My goal in life is a simple one, actually two. I want to become the best Poker player the world has ever seen, read, or heard about for now and quite some time into the future. Easy, provided I pursue it within my larger goal of getting the most I possibly can out of myself. For most this would be a very abstract concept. I have defined it more clearly for myself. You have to know exactly what you want in order to get it and I do. This is what I want.

1)Physical Fitness, including Self-Defense art.
2)Optimal Nutrition, geared towards Peak State Enhancement.
3)Robust Social Life. Fun for Everyone! Enjoy what we have to offer each other. Lots of Ladies.
4)Mastery of Mental Mindsets necessary For what I wish To accomplish.
5)Mastery of Verbal and Non-Verbal Communication with ability to guide toward Goal Attainment.
6)Mastery of Necessary Skill Sets and Knowledge - Odds, Strategies, Quick Learning/Memory Techniques, etc.
7)Thoughtful Review and Adjustment to remain on the best path possible to attain what I want.

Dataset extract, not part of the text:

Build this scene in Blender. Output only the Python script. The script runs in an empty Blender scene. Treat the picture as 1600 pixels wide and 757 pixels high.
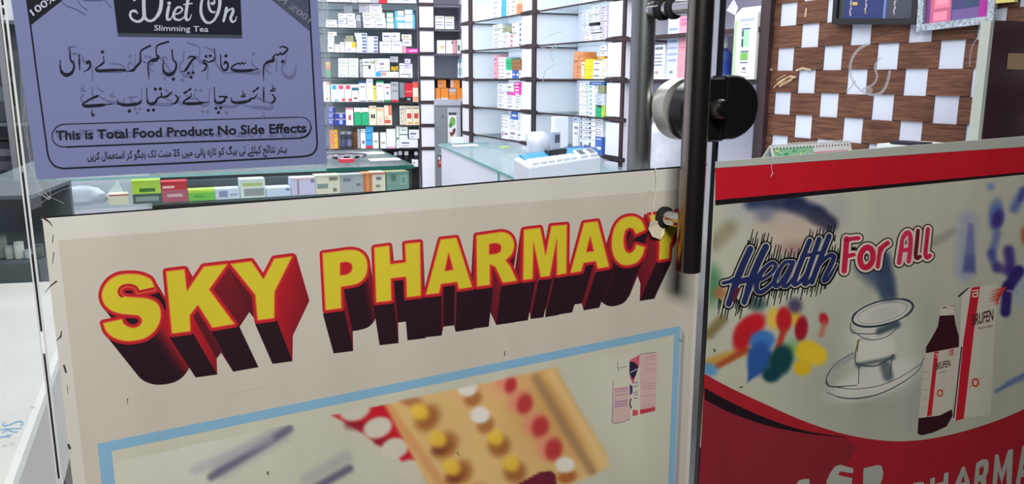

Hmmm, now that I wrote it down I am getting a feeling of exhilaration! A rush! A feeling that I can really do this. Behind each of those there is a lot left unsaid, believe me each of those has a well defined process for attaining it attached. All have had progress, all have had obstacles dealt with and adjusted to. All have had many possible methods distilled down to the best ones. This process continues.

It is much easier to notice my moving forward when I put it forth like this. Usually the things that go wrong demand the attention. Something I've worked on decreasing with increasing success. I just found a new method! Viewing the whole I get a feeling of completeness with respect to what I need to do to attain my goals. A feeling I have done my research well. An unexpected delight. How nice!